[START Provided material]

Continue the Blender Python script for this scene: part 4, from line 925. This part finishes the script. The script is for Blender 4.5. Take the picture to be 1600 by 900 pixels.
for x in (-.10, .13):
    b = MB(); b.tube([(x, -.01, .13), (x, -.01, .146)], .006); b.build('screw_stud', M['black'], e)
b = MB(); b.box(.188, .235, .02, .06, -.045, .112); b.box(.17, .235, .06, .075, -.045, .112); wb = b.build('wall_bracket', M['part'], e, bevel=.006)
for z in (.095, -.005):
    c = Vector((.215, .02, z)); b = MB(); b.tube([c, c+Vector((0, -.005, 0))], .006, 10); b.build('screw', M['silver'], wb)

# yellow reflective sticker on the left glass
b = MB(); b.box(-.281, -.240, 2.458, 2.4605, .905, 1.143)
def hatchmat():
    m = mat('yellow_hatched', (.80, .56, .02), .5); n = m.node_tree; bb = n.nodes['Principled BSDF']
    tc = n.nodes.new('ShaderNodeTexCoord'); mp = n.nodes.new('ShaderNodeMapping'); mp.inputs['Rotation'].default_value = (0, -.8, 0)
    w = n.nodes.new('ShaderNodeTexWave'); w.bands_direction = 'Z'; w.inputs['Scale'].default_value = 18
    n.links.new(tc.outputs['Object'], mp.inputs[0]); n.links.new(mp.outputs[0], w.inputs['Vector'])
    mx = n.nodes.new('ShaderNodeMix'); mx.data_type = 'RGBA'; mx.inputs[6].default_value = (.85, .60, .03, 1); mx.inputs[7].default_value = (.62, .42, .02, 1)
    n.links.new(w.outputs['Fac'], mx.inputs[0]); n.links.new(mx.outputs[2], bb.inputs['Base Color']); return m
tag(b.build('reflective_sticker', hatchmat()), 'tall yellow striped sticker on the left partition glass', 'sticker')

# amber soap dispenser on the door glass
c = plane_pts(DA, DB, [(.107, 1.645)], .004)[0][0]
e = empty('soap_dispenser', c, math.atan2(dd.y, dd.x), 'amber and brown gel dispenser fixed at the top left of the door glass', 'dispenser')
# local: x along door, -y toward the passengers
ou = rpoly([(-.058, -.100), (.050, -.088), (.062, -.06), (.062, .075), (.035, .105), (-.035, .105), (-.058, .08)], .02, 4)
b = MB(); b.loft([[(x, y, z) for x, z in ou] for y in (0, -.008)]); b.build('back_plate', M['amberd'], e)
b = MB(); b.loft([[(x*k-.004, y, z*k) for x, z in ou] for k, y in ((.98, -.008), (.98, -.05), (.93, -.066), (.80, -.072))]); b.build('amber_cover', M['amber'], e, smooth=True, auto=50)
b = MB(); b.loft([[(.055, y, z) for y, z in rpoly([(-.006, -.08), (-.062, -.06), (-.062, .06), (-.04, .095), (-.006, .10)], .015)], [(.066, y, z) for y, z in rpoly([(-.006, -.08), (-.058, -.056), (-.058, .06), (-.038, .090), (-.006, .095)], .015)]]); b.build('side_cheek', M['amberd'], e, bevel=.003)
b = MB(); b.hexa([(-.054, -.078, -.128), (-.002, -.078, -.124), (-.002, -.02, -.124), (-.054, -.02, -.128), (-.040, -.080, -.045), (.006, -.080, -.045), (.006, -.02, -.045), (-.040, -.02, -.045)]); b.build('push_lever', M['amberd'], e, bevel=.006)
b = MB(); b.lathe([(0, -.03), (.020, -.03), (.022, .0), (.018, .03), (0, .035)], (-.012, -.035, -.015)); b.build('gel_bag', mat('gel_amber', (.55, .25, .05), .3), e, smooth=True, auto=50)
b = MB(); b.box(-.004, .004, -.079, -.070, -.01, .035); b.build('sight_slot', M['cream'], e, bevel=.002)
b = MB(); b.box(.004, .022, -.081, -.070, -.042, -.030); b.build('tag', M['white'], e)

[END Provided material]

Given task
Print, unaltered, every line from the beginning of the material down to the line with "tag(b.build('reflective_sticker', hatchmat()), 'tall".

Worked answer
Continue the Blender Python script for this scene: part 4, from line 925. This part finishes the script. The script is for Blender 4.5. Take the picture to be 1600 by 900 pixels.
for x in (-.10, .13):
    b = MB(); b.tube([(x, -.01, .13), (x, -.01, .146)], .006); b.build('screw_stud', M['black'], e)
b = MB(); b.box(.188, .235, .02, .06, -.045, .112); b.box(.17, .235, .06, .075, -.045, .112); wb = b.build('wall_bracket', M['part'], e, bevel=.006)
for z in (.095, -.005):
    c = Vector((.215, .02, z)); b = MB(); b.tube([c, c+Vector((0, -.005, 0))], .006, 10); b.build('screw', M['silver'], wb)

# yellow reflective sticker on the left glass
b = MB(); b.box(-.281, -.240, 2.458, 2.4605, .905, 1.143)
def hatchmat():
    m = mat('yellow_hatched', (.80, .56, .02), .5); n = m.node_tree; bb = n.nodes['Principled BSDF']
    tc = n.nodes.new('ShaderNodeTexCoord'); mp = n.nodes.new('ShaderNodeMapping'); mp.inputs['Rotation'].default_value = (0, -.8, 0)
    w = n.nodes.new('ShaderNodeTexWave'); w.bands_direction = 'Z'; w.inputs['Scale'].default_value = 18
    n.links.new(tc.outputs['Object'], mp.inputs[0]); n.links.new(mp.outputs[0], w.inputs['Vector'])
    mx = n.nodes.new('ShaderNodeMix'); mx.data_type = 'RGBA'; mx.inputs[6].default_value = (.85, .60, .03, 1); mx.inputs[7].default_value = (.62, .42, .02, 1)
    n.links.new(w.outputs['Fac'], mx.inputs[0]); n.links.new(mx.outputs[2], bb.inputs['Base Color']); return m
tag(b.build('reflective_sticker', hatchmat()), 'tall yellow striped sticker on the left partition glass', 'sticker')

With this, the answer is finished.